| Job |
The line containing "bg.inputs['Strength'].default_value = 0.185" marks the end: extract everything from the first line of the data through that line, exactly, with no pictures.

* start Data *

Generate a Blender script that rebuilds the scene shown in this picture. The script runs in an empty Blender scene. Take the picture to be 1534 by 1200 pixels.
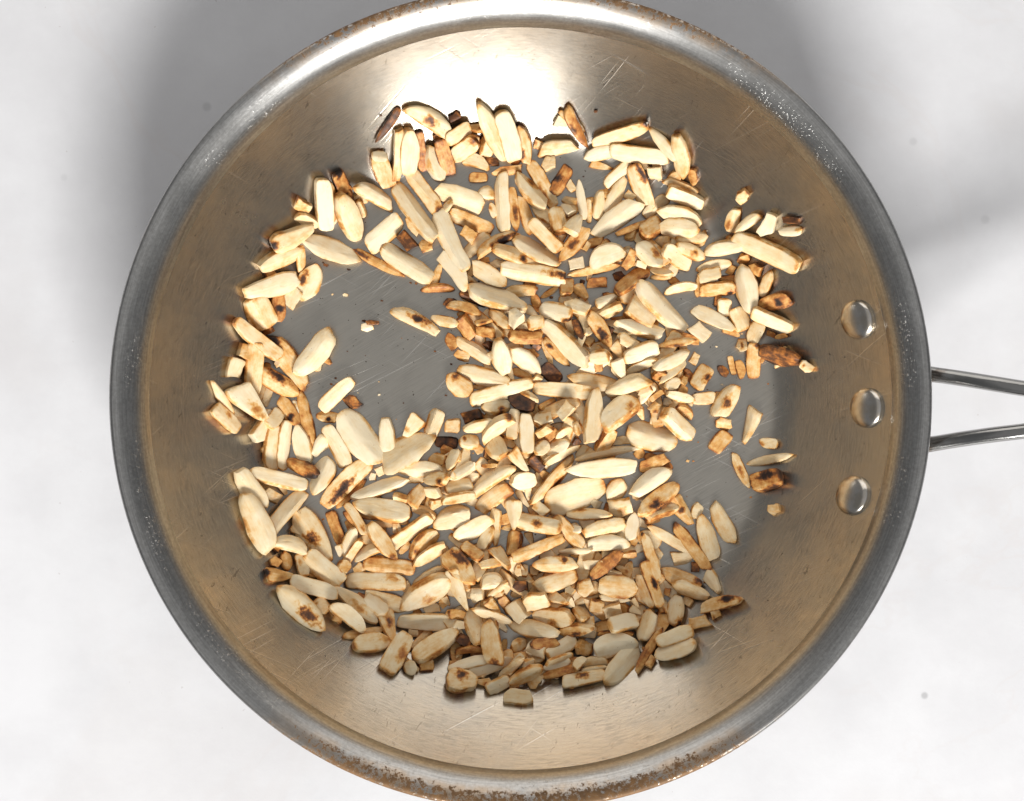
import bpy, bmesh, math, random
import numpy as np
from mathutils import Vector, Matrix, noise as mnoise

# ------------------------------------------------------------------ camera, world, lights, exposure
scene = bpy.context.scene
C = scene.collection
PX = 4624.0            # photograph pixels per metre in the plane of the pan's lip
LIP_Z = 0.0475
CAM_D = 0.60           # camera height above the lip
FPX = PX * CAM_D
CX, CY = -13.0 / PX, -3.0 / PX     # optical axis relative to the pan's centre

cam_data = bpy.data.cameras.new('camera')
cam_data.sensor_width = 36.0
cam_data.lens = 36.0 * FPX / 1534.0
cam_data.clip_start = 0.01
cam_data.clip_end = 50.0
cam = bpy.data.objects.new('camera', cam_data)
cam.location = (CX, CY, LIP_Z + CAM_D)
C.objects.link(cam)
scene.camera = cam

def at(x, y, z):
    """photograph pixel -> point of the place at height z"""
    k = (CAM_D + LIP_Z - z) / FPX
    return CX + (x - 767.0) * k, CY - (y - 600.0) * k

world = bpy.data.worlds.new('World')
scene.world = world
world.use_nodes = True
bg = world.node_tree.nodes['Background']
bg.inputs['Color'].default_value = (0.95, 0.97, 1.0, 1)
bg.inputs['Strength'].default_value = 0.185

def area(name, loc, target, sx, sy, power, col):
    d = bpy.data.lights.new(name, 'AREA')
    d.shape = 'RECTANGLE'; d.size = sx; d.size_y = sy
    d.energy = power; d.color = col
    o = bpy.data.objects.new(name, d)
    o.location = loc
    o.rotation_euler = (Vector(target) - Vector(loc)).to_track_quat('-Z', 'Y').to_euler()
    C.objects.link(o)
    return o
EL = math.radians(33)
KD, AZ = 2.2, math.radians(-81)
area('window_light', (KD * math.cos(EL) * math.cos(AZ), KD * math.cos(EL) * math.sin(AZ), KD * math.sin(EL)), (0, 0, 0.02), 0.98, 0.52, 83, (1.0, 0.983, 0.955))
area('ceiling_bounce', (0, 0.0, 2.3), (0, 0, 0), 3.0, 3.0, 6.8, (1.0, 0.985, 0.97))
area('far_wall_bounce', (0.0, 1.7, 0.80), (0, 0, 0), 2.2, 1.5, 16, (1.0, 0.96, 0.91))

scene.view_settings.view_transform = 'Standard'
scene.view_settings.look = 'None'
scene.view_settings.gamma = 1
scene.view_settings.exposure = 0
scene.view_settings.use_curve_mapping = False
scene.cycles.max_bounces = 6
scene.cycles.glossy_bounces = 4
scene.cycles.caustics_reflective = True

# ------------------------------------------------------------------ node helpers
class NT:
    def __init__(s, name):
        s.m = bpy.data.materials.new(name); s.m.use_nodes = True
        s.t = s.m.node_tree; s.n = s.t.nodes; s.l = s.t.links
        s.bsdf = s.n['Principled BSDF']
    def node(s, typ, **kw):
        nd = s.n.new(typ)
        for k, v in kw.items(): setattr(nd, k, v)
        return nd
    def link(s, a, b): s.l.new(a, b)
    def put(s, sock, v):
        if hasattr(v, 'is_linked') or hasattr(v, 'links'): s.l.new(v, sock)
        else: sock.default_value = v
    def math(s, op, a, b=0.0, c=0.0, clamp=False):
        nd = s.node('ShaderNodeMath', operation=op, use_clamp=clamp)
        for i, v in enumerate((a, b, c)): s.put(nd.inputs[i], v)
        return nd.outputs[0]
    def remap(s, v, a, b, c=0.0, d=1.0, smooth=True):
        nd = s.node('ShaderNodeMapRange', interpolation_type='SMOOTHSTEP' if smooth else 'LINEAR')
        s.put(nd.inputs['Value'], v)
        for k, x in zip(('From Min', 'From Max', 'To Min', 'To Max'), (a, b, c, d)): s.put(nd.inputs[k], x)
        return nd.outputs['Result']
    def noise(s, vec, scale, detail=3.0, rough=0.55, dist=0.0):
        nd = s.node('ShaderNodeTexNoise')
        if vec is not None: s.link(vec, nd.inputs['Vector'])
        nd.inputs['Scale'].default_value = scale; nd.inputs['Detail'].default_value = detail
        nd.inputs['Roughness'].default_value = rough; nd.inputs['Distortion'].default_value = dist
        return nd.outputs['Fac']
    def mapping(s, vec, loc=(0, 0, 0), rot=(0, 0, 0), scale=(1, 1, 1)):
        nd = s.node('ShaderNodeMapping')
        s.link(vec, nd.inputs['Vector'])
        nd.inputs['Location'].default_value = loc; nd.inputs['Rotation'].default_value = rot; nd.inputs['Scale'].default_value = scale
        return nd.outputs['Vector']
    def mix(s, fac, a, b, mode='MIX'):
        nd = s.node('ShaderNodeMix', data_type='RGBA', blend_type=mode)
        s.put(nd.inputs['Factor'], fac)
        for sock, v in ((nd.inputs['A'], a), (nd.inputs['B'], b)): pass
        ia = [i for i in nd.inputs if i.name == 'A' and i.type == 'RGBA'][0]
        ib = [i for i in nd.inputs if i.name == 'B' and i.type == 'RGBA'][0]
        s.put(ia, a if not isinstance(a, tuple) else (*a, 1)); s.put(ib, b if not isinstance(b, tuple) else (*b, 1))
        return [o for o in nd.outputs if o.type == 'RGBA'][0]
    def obj(s): return s.node('ShaderNodeTexCoord').outputs['Object']
    def sep(s, v):
        nd = s.node('ShaderNodeSeparateXYZ'); s.link(v, nd.inputs[0]); return nd.outputs
    def comb(s, x, y, z):
        nd = s.node('ShaderNodeCombineXYZ')
        for i, v in enumerate((x, y, z)): s.put(nd.inputs[i], v)
        return nd.outputs[0]
    def bump(s, h, strength, dist, normal=None):
        nd = s.node('ShaderNodeBump')
        nd.inputs['Strength'].default_value = strength; nd.inputs['Distance'].default_value = dist
        s.link(h, nd.inputs['Height'])
        if normal is not None: s.link(normal, nd.inputs['Normal'])
        return nd.outputs['Normal']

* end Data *

| Full answer |
Generate a Blender script that rebuilds the scene shown in this picture. The script runs in an empty Blender scene. Take the picture to be 1534 by 1200 pixels.
import bpy, bmesh, math, random
import numpy as np
from mathutils import Vector, Matrix, noise as mnoise

# ------------------------------------------------------------------ camera, world, lights, exposure
scene = bpy.context.scene
C = scene.collection
PX = 4624.0            # photograph pixels per metre in the plane of the pan's lip
LIP_Z = 0.0475
CAM_D = 0.60           # camera height above the lip
FPX = PX * CAM_D
CX, CY = -13.0 / PX, -3.0 / PX     # optical axis relative to the pan's centre

cam_data = bpy.data.cameras.new('camera')
cam_data.sensor_width = 36.0
cam_data.lens = 36.0 * FPX / 1534.0
cam_data.clip_start = 0.01
cam_data.clip_end = 50.0
cam = bpy.data.objects.new('camera', cam_data)
cam.location = (CX, CY, LIP_Z + CAM_D)
C.objects.link(cam)
scene.camera = cam

def at(x, y, z):
    """photograph pixel -> point of the place at height z"""
    k = (CAM_D + LIP_Z - z) / FPX
    return CX + (x - 767.0) * k, CY - (y - 600.0) * k

world = bpy.data.worlds.new('World')
scene.world = world
world.use_nodes = True
bg = world.node_tree.nodes['Background']
bg.inputs['Color'].default_value = (0.95, 0.97, 1.0, 1)
bg.inputs['Strength'].default_value = 0.185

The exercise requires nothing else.